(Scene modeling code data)
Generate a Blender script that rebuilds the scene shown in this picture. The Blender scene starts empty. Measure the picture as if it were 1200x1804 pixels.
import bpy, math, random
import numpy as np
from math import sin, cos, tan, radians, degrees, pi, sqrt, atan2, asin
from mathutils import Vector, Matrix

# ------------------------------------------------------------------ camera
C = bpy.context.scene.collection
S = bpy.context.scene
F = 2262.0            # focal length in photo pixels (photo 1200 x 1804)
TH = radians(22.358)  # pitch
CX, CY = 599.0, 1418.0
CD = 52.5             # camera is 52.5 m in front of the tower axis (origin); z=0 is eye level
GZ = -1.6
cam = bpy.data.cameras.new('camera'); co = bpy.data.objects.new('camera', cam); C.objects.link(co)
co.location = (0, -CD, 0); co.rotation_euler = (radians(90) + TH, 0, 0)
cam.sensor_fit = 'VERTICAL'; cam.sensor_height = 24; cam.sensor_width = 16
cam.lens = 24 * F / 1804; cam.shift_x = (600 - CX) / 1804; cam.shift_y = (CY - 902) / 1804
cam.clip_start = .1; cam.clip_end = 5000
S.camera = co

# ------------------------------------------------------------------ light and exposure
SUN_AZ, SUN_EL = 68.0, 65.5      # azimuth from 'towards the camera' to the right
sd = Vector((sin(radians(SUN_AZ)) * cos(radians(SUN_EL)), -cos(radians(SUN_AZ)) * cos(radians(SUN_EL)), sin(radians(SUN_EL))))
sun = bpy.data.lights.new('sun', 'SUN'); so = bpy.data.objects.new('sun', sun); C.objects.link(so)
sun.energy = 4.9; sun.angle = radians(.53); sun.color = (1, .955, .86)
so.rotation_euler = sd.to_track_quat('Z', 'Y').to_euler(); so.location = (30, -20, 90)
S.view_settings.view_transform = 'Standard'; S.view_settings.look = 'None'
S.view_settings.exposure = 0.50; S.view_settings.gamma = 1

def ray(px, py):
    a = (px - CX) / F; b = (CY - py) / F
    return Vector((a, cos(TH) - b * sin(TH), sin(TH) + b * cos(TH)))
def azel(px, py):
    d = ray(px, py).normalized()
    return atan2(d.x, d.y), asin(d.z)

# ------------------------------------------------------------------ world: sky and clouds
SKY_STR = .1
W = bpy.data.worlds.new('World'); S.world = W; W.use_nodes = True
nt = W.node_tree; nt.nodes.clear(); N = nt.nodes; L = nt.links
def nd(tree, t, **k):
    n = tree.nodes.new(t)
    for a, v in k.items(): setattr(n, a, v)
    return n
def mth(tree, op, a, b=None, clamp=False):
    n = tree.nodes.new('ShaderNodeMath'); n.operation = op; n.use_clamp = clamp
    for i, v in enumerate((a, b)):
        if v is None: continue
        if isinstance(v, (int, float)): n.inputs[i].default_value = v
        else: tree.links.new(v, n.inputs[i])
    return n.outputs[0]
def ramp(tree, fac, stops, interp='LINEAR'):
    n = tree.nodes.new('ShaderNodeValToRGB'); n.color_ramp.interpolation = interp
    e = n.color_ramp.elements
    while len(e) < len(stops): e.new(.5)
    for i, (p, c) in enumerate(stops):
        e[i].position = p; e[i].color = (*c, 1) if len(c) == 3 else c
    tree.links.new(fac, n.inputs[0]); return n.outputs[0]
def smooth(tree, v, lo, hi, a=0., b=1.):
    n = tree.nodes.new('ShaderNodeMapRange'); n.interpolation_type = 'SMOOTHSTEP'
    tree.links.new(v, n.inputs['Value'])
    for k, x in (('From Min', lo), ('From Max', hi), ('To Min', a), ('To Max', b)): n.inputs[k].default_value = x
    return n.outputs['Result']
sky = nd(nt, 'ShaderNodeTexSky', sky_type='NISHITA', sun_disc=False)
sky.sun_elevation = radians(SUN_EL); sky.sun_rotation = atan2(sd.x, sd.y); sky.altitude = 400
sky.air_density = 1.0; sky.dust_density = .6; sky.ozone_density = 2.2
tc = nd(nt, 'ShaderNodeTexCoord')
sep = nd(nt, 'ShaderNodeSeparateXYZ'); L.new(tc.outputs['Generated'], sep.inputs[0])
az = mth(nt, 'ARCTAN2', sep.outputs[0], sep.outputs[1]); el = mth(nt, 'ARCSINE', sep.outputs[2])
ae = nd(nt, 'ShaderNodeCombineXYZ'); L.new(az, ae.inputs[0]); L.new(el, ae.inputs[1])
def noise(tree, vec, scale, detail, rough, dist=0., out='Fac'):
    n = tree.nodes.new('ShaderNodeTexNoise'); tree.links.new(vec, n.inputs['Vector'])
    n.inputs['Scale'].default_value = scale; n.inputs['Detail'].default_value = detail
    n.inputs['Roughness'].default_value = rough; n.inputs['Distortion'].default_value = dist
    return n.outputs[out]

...

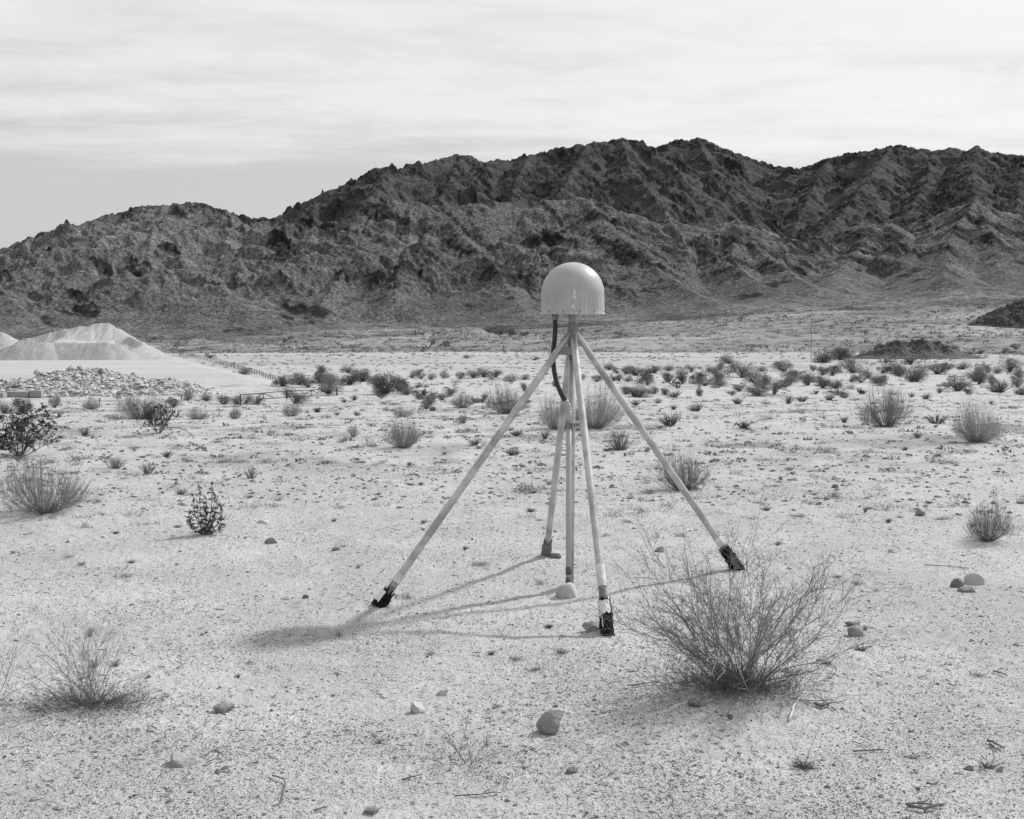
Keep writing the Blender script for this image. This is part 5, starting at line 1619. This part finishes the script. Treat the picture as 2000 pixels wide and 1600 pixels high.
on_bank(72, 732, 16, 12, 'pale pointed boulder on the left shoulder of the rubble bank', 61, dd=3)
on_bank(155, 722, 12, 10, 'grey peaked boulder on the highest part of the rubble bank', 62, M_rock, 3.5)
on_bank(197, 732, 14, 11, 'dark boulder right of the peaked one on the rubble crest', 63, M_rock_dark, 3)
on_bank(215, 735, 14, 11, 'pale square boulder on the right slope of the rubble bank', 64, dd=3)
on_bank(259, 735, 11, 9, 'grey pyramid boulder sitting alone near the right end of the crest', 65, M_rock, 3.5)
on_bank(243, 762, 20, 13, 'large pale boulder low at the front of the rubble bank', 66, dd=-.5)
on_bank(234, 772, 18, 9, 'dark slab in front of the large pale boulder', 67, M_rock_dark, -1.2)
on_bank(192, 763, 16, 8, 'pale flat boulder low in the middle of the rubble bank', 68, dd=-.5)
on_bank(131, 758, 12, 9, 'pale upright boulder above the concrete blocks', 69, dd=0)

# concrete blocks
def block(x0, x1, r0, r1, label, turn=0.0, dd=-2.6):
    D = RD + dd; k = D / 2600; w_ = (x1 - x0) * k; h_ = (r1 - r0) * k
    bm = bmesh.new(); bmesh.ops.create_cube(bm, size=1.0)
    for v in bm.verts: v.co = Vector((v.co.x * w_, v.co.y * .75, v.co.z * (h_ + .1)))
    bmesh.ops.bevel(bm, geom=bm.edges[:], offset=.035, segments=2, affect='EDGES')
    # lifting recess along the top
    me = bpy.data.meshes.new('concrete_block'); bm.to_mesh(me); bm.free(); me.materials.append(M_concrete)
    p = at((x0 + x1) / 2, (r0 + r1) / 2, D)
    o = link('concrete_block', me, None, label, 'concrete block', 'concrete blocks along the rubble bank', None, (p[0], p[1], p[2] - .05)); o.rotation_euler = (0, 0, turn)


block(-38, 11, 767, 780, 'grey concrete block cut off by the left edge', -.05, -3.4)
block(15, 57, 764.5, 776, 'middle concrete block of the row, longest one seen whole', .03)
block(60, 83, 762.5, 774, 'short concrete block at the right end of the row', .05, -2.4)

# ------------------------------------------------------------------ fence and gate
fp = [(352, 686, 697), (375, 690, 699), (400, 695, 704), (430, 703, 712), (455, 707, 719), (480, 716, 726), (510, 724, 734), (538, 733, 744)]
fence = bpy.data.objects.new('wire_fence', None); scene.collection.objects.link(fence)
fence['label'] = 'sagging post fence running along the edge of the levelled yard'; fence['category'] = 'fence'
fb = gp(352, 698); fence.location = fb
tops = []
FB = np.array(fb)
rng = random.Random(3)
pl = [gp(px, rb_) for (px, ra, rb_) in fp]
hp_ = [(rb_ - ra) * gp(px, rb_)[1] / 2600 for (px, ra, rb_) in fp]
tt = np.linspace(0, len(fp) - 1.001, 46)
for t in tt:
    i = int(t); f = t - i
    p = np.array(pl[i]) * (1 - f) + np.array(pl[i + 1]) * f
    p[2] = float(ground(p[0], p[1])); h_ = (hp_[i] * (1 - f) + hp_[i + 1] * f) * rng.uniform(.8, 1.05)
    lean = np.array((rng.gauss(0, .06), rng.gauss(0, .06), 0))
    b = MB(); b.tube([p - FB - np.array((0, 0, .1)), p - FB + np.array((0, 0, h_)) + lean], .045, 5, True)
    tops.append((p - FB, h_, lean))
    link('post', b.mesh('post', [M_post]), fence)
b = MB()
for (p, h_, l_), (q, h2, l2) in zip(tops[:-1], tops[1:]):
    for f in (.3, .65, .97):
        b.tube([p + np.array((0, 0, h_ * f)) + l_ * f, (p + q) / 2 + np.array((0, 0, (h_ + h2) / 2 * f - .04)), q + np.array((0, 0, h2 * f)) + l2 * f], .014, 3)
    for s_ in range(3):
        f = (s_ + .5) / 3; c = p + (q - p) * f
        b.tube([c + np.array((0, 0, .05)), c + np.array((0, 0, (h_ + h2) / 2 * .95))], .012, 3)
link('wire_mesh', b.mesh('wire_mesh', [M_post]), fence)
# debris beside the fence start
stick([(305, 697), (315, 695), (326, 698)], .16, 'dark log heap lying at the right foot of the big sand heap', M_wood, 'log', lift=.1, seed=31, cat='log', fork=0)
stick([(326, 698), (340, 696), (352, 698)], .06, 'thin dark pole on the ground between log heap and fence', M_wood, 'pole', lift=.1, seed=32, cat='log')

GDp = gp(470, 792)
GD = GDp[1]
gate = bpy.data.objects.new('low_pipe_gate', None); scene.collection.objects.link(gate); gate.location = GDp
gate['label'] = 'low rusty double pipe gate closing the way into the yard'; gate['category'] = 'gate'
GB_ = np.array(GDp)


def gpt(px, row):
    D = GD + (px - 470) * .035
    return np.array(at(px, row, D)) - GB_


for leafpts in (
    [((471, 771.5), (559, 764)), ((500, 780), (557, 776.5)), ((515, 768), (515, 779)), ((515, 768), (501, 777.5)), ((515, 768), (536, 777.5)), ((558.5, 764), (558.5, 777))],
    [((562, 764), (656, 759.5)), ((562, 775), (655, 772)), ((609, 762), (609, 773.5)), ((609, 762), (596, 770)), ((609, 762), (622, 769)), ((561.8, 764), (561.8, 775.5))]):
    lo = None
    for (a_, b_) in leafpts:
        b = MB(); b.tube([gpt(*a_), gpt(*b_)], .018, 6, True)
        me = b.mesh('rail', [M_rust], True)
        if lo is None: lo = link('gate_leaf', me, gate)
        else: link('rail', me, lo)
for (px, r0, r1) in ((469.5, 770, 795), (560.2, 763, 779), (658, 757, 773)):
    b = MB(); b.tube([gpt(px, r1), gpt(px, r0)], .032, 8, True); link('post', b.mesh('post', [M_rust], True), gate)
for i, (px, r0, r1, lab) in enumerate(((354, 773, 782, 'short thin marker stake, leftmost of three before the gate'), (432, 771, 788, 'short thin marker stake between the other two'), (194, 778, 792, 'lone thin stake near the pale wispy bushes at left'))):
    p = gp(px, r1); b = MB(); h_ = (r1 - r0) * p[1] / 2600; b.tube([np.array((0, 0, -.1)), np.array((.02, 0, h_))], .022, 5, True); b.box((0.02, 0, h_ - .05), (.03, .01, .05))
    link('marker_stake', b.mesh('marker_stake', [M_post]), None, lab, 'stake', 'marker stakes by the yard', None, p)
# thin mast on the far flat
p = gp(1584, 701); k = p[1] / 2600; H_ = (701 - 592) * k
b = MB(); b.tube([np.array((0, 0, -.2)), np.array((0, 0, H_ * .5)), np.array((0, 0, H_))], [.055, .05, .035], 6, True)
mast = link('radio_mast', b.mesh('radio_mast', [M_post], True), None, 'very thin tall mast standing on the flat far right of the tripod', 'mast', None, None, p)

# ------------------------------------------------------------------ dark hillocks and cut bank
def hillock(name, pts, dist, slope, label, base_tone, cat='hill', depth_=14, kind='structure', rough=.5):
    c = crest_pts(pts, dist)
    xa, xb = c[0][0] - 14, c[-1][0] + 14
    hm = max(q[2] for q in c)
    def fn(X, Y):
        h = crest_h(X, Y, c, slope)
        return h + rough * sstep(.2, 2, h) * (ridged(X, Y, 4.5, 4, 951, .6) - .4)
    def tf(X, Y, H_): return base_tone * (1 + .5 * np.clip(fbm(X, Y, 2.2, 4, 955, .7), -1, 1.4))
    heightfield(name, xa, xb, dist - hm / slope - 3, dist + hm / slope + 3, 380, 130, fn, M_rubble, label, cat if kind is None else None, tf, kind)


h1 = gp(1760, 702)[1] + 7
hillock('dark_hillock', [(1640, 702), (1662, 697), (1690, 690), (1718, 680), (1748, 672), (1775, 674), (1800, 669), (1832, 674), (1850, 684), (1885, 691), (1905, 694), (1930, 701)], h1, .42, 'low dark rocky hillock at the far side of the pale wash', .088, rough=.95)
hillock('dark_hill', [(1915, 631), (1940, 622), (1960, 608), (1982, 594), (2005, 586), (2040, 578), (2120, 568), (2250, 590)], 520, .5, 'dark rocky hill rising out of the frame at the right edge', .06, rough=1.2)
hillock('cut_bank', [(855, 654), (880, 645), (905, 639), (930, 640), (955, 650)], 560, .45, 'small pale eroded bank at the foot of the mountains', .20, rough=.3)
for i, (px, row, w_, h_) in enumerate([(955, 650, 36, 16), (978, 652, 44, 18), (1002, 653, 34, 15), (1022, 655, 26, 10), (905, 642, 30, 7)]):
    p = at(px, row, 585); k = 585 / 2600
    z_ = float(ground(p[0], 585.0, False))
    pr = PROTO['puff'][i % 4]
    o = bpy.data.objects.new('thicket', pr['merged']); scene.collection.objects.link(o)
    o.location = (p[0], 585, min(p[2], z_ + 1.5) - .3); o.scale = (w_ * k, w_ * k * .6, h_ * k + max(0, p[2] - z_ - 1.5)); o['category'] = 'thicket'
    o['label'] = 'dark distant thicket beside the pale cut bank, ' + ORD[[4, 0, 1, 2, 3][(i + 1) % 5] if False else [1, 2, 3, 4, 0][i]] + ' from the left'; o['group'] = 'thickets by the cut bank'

• _What is asked_:
Start at the line with "Generate a Blender", stop at the line with "S.camera = co", and return every line in that stretch exactly, those two included.

• _Solution to the exercise_:
Generate a Blender script that rebuilds the scene shown in this picture. The Blender scene starts empty. Measure the picture as if it were 1200x1804 pixels.
import bpy, math, random
import numpy as np
from math import sin, cos, tan, radians, degrees, pi, sqrt, atan2, asin
from mathutils import Vector, Matrix

# ------------------------------------------------------------------ camera
C = bpy.context.scene.collection
S = bpy.context.scene
F = 2262.0            # focal length in photo pixels (photo 1200 x 1804)
TH = radians(22.358)  # pitch
CX, CY = 599.0, 1418.0
CD = 52.5             # camera is 52.5 m in front of the tower axis (origin); z=0 is eye level
GZ = -1.6
cam = bpy.data.cameras.new('camera'); co = bpy.data.objects.new('camera', cam); C.objects.link(co)
co.location = (0, -CD, 0); co.rotation_euler = (radians(90) + TH, 0, 0)
cam.sensor_fit = 'VERTICAL'; cam.sensor_height = 24; cam.sensor_width = 16
cam.lens = 24 * F / 1804; cam.shift_x = (600 - CX) / 1804; cam.shift_y = (CY - 902) / 1804
cam.clip_start = .1; cam.clip_end = 5000
S.camera = co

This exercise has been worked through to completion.